The books, meanwhile, just kept coming. He couldn’t help himself. From photobooks on Old Town and Central Swindon to a Hometown History: Swindon for children, and a string of studies on anything from the History of Barnes Coaches and the Swindon Water Company to Swindon Chinese Jazz Club 1960-1963.

Another pinnacle was achieved in 2013 with The Swindon Book, an exhaustive A-Z that took us from The Adastrians Drama Club to Yucca Villa in Bath Road. A glorious factual tome to dip into at leisure.

If that wasn’t enough, The Swindon Book Companion arrived in 2015 crammed – as publishers Hobnob aptly described it – with “a considerable amount of previously unrecorded material.”

Ever wondered who managed all of the 19th Century pubs of Swindon? Probably not. But in case you did they’re all here...from James Toe of the Artillery Arms to William Reed of The Wild Deer.

It bore all the Child hallmarks: diligent research, attention to detail and sheer hard graft aligned to unabated enthusiasm.

By this time Mark had sadly become ill and his wife Lorraine helped him finish the book which, like many of his works, are simply indispensable for anyone interested in the history of this town... be they current readers or those over decades to come.

  • Mark Child is in all likelihood the greatest chronicler of Swindon’s history. There have been other significant contributors, however.

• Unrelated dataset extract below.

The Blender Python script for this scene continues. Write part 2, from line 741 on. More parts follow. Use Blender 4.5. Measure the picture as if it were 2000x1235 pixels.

    Swindon Advertiser founder William Morris in 1885 published the town’s first history, the quaintly written and even more quaintly titled Swindon Fifty Years Ago (More or Less) – Reminiscences, Notes and Relics of Ye Old Wiltshire Towne.

    If it wasn’t for this important but – as Mark put it – “extremely flawed” book we would know even less about so many aspects of Olde Swindon, from smuggling and bear baiting to mummers and backsword fighting.

    Tailor’s son Frederick Large’s Swindon Retrospective (1931) is an invaluable volume of personal recollections, from the day the “emancipator of Italy from slavery” Garibaldi received a tumultuous welcome in town to the triumphant return to Wroughton of locally-trained nag George Frederick after winning the 1874 Derby.

    A century ago Alfred Williams, the Hammerman Poet, produced the seminal Life In A Railway Factory, recounting the harsh conditions inside the “Swindon Works”. “Undisputed as the most important literary work ever produced in Swindon, about Swindon,” is one appraisal.

    Dave Backhouse’s Home Brewed, A History of Breweries and Public Houses in the Swindon Area (1984) followed years of dogged research that often involved delving into centuries-old deeds of properties that once sold alcohol.

    Peter Sheldon has a string of publications to his credit since the 1970s including Swindon In Camera, Roadways, A Swindon Album and Fishing For the Moon – the latter making a highly plausible case for the Wiltshire Moonrakers hailing from Swindon instead of Devizes.

    Son of Swindon Town football legend Billy Silto and one time skipper of the England table tennis team, retired GWR railway foreman Jo Silto in the early 1980s produced The Railway Town and A Swindon History 1841-1901.

    Both are well worth seeking out via the internet – or, if you’re lucky, a local charity shop – as are several enlightening 1980s works by Trevor Cockbill that examine the pioneers of New Swindon.

  • Struggling in April, 2014 to unearth information for a feature on a long-gone 19th Century Swindon pub called, at various times, The Union Railway Inn, Union Inn, Union Tavern or sometimes – just to confuse us – The Railway, an unsolicited email suddenly pinged in.

    It was from Mark Child who had gotten wind of my fruitless endeavours to acquire the name and details of one of this establishment’s landlords that was crucial to the story.

    “The chap’s name was Richard Bullen (1831-1907)” he wrote before supplying a detailed rundown of the man’s life, family and career.

    “Born near Croydon, Surrey, and in 1867 married the widow Jane Annette Betteridge (nee Dixon), a Wantage girl, whose previous marriage to William Betteridge in 1860 had produced a daughter, Eliza Jane, in 1862...”

    Where on earth did he find all this?

    Clearly, a man who not only knew his stuff but was gracious enough to share it with the uninformed!